___ Dataset section
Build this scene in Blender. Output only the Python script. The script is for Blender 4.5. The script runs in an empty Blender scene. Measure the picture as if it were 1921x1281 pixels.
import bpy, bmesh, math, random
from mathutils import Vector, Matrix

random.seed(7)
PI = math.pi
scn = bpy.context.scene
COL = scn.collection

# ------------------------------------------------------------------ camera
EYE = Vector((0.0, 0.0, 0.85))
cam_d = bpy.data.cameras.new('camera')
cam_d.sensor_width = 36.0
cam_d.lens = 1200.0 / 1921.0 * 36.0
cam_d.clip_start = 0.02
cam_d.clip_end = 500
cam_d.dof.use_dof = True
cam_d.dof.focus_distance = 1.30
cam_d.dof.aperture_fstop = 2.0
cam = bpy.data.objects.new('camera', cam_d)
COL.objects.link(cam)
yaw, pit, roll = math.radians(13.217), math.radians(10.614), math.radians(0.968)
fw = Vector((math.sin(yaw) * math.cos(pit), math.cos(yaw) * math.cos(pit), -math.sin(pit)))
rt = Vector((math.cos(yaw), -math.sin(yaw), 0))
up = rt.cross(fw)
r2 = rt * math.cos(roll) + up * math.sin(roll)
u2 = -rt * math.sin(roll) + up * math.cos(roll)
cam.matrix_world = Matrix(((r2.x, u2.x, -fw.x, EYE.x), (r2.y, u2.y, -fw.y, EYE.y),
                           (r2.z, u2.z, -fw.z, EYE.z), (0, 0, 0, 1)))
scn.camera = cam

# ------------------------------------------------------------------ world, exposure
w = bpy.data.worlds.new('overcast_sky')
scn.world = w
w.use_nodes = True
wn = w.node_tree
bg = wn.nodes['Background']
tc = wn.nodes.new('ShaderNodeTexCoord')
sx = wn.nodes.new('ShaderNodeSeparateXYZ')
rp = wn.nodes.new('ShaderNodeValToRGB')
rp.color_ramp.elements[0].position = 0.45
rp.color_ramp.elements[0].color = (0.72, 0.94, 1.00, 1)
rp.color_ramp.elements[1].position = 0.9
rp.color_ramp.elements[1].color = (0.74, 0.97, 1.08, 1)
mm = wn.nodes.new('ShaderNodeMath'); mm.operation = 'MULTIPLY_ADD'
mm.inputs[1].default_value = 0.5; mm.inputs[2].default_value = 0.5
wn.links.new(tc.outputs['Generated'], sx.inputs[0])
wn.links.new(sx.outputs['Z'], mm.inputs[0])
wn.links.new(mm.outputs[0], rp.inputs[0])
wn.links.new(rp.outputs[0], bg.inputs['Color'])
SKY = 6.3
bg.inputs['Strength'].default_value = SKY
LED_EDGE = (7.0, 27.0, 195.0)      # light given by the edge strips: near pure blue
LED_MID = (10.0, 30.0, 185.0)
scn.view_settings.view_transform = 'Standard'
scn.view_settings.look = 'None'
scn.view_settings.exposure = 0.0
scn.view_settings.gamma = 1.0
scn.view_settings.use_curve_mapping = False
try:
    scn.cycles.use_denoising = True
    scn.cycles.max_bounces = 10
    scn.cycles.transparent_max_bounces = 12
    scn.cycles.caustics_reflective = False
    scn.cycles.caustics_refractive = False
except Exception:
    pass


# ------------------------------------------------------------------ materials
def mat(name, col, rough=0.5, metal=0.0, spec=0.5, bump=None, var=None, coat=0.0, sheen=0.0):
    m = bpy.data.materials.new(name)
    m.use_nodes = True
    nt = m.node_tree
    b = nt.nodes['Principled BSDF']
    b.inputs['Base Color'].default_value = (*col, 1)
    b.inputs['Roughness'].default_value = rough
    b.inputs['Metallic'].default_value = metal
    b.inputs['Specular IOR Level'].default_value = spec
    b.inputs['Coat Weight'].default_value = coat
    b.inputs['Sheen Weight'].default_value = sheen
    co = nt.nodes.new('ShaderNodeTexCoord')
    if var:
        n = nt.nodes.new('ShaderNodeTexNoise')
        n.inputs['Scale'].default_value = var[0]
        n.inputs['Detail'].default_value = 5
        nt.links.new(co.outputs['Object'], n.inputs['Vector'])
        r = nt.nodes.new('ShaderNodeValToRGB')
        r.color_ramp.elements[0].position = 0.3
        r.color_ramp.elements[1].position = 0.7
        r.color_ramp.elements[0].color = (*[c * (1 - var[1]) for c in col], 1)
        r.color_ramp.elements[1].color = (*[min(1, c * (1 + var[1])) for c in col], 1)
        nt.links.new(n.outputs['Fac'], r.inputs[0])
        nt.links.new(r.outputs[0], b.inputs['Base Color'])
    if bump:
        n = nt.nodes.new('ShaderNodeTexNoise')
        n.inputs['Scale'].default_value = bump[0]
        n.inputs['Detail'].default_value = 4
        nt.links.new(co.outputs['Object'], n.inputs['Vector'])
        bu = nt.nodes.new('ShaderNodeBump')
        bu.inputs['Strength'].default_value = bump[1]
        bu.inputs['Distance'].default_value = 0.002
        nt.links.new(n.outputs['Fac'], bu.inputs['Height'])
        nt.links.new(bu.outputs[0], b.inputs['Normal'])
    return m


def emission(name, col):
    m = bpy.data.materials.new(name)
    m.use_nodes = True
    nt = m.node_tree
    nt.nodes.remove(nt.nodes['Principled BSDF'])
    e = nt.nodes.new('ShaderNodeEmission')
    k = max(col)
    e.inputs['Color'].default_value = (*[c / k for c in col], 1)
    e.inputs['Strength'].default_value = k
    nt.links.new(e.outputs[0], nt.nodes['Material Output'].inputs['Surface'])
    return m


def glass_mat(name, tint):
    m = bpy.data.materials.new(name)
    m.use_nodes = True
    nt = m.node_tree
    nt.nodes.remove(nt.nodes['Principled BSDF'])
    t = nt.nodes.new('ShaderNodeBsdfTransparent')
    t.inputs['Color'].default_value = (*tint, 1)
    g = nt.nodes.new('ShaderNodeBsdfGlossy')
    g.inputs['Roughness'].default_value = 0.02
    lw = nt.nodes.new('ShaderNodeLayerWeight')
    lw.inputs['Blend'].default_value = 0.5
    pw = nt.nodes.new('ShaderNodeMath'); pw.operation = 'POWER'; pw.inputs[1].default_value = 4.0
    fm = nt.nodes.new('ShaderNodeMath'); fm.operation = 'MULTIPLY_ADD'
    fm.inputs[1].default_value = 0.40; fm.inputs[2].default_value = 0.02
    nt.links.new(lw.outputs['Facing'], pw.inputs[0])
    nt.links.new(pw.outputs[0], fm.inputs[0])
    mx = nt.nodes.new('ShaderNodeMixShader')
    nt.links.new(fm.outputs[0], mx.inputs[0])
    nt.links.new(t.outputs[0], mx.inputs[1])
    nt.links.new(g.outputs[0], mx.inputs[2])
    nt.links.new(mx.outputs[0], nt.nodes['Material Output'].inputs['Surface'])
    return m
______
Say how many lines contain "scene", and give nothing but that number.

> The reply:
2